Task ▸ Tally how many lines hold the string "scene". Your reply should be that number alone.

Data lines ▸
..............................

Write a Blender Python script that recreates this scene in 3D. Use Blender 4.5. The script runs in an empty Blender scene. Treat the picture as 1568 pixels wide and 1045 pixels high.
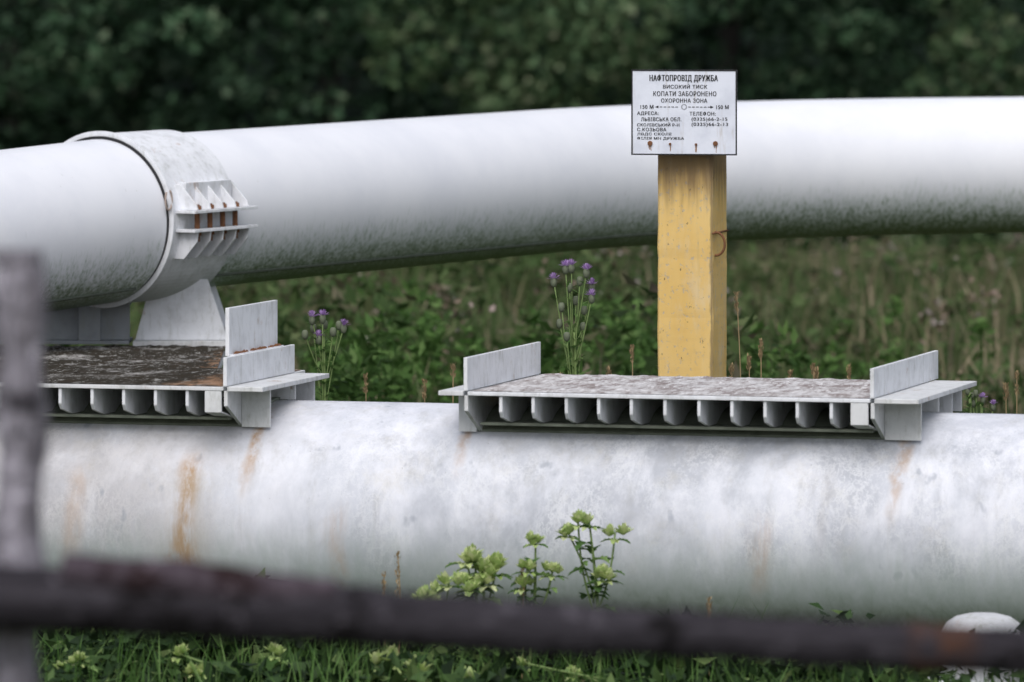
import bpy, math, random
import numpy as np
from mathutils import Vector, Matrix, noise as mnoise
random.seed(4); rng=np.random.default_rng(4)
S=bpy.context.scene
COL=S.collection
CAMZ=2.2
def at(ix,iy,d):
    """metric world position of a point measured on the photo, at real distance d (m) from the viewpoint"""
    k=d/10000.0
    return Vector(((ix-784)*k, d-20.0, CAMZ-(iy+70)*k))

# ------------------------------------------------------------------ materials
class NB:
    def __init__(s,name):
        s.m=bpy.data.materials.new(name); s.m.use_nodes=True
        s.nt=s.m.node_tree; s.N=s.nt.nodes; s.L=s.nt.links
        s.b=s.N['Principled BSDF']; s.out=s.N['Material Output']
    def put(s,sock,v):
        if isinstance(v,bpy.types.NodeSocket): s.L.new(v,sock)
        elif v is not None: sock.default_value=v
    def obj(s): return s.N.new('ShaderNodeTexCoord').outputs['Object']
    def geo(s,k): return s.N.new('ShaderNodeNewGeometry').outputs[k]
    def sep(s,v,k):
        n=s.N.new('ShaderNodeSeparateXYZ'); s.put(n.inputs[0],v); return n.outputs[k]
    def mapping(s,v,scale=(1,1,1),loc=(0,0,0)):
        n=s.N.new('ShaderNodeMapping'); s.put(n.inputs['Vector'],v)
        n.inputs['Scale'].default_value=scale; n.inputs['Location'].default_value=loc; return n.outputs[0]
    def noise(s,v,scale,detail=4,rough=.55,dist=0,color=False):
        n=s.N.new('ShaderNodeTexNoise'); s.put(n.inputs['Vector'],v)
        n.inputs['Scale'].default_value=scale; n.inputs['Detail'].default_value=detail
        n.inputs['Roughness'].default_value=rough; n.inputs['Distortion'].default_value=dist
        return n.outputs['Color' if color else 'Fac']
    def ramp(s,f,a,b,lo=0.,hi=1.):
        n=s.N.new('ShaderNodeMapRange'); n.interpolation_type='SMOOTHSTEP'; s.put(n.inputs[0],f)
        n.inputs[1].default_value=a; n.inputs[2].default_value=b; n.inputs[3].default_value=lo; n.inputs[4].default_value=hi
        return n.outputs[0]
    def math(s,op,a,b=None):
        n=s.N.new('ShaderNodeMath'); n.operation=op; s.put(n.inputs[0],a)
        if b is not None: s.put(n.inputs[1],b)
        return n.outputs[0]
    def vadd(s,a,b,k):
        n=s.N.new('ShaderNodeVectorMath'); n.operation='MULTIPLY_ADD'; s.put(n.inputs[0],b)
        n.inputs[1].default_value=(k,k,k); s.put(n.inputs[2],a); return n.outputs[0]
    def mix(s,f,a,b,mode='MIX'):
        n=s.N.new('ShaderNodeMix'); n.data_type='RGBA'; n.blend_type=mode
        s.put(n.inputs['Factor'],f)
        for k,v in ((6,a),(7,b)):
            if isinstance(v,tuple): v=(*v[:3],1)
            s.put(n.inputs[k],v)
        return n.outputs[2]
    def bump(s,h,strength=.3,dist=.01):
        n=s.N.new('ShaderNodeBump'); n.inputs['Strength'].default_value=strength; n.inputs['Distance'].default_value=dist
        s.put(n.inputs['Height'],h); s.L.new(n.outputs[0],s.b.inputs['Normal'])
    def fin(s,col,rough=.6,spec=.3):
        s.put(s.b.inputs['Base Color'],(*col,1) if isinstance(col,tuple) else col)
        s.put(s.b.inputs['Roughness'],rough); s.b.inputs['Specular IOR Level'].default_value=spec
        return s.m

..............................

Exercise output ▸ 2